> _What to produce_: How many lines hold the string "scene"? Reply with the number alone.

> _Dataset extract_:
# # # # #
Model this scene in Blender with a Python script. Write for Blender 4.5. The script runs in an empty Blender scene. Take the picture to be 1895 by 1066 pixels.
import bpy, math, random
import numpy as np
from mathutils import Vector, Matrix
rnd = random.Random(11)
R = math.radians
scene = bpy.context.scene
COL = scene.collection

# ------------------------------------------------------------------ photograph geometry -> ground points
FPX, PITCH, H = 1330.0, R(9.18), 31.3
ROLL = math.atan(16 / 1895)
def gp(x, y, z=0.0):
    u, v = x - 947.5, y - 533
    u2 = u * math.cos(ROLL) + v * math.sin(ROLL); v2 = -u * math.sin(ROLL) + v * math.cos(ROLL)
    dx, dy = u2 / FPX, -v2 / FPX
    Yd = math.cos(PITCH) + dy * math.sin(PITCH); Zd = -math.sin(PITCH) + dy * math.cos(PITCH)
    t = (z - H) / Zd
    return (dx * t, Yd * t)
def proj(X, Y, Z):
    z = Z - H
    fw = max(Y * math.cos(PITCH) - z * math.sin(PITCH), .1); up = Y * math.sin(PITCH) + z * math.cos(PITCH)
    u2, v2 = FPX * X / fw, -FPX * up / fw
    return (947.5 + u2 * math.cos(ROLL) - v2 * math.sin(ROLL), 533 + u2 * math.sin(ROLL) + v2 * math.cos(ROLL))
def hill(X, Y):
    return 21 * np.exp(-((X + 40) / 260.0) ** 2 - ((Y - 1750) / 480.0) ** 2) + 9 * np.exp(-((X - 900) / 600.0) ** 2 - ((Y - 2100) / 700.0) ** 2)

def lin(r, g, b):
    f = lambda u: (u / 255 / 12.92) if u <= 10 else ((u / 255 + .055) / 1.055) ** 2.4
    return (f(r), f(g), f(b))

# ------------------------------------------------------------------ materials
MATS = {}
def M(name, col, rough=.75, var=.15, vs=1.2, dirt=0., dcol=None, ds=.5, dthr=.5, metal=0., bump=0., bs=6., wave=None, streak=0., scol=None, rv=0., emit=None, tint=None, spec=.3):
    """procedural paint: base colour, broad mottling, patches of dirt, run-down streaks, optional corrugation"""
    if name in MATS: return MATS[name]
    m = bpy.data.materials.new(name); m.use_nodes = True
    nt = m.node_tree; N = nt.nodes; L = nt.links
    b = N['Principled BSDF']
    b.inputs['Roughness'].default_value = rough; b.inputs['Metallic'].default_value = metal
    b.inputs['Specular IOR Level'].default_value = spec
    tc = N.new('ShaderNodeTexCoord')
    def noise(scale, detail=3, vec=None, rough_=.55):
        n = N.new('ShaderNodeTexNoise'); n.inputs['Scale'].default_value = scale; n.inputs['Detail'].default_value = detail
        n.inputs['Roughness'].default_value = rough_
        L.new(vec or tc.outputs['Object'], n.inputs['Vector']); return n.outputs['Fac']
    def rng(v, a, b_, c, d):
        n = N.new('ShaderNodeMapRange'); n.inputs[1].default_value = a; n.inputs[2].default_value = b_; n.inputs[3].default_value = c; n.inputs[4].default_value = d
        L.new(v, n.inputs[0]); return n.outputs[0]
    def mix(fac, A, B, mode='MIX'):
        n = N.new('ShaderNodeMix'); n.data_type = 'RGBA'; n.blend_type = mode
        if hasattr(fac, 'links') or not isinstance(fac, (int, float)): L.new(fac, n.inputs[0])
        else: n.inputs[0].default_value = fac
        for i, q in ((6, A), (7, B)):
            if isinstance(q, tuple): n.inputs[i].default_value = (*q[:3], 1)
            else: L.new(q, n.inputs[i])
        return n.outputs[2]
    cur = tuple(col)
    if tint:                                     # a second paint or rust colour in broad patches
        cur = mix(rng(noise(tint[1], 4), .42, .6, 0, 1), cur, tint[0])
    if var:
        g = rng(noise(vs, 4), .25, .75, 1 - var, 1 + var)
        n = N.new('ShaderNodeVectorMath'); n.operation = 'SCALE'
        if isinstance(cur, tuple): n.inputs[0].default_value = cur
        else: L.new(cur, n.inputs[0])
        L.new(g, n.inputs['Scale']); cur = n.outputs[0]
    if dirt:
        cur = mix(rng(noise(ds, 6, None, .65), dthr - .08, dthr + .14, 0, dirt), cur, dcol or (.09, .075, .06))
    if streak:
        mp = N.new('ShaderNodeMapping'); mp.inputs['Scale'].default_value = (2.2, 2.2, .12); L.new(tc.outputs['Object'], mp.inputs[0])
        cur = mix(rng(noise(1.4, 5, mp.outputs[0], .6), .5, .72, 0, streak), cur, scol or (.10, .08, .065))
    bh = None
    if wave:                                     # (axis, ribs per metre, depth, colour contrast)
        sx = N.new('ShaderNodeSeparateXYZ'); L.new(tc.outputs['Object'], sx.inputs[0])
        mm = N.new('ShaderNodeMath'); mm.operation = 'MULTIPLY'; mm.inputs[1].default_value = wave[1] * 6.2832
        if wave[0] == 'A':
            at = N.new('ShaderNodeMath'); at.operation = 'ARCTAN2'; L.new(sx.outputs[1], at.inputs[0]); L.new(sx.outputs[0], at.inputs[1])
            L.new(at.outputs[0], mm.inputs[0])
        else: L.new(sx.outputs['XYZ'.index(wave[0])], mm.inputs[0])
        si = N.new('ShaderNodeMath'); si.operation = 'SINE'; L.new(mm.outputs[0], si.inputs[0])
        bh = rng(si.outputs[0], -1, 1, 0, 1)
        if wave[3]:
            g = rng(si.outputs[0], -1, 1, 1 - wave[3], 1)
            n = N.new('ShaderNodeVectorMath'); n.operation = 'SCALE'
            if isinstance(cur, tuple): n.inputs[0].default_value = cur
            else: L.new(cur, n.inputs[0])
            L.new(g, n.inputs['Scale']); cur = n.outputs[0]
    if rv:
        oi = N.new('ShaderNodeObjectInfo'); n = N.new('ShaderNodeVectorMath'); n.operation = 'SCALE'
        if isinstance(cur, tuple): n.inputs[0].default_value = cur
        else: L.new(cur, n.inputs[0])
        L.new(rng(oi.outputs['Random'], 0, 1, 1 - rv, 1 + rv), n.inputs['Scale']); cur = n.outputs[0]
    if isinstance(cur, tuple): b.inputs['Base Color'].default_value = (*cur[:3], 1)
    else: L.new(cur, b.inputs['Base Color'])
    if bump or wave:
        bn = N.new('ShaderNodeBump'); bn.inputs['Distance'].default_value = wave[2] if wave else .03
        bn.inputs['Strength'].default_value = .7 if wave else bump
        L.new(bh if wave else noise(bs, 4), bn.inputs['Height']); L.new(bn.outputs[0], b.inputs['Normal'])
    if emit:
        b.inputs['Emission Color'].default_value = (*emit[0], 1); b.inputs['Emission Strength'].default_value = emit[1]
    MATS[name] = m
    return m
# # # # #
> _Answer for the task_: 3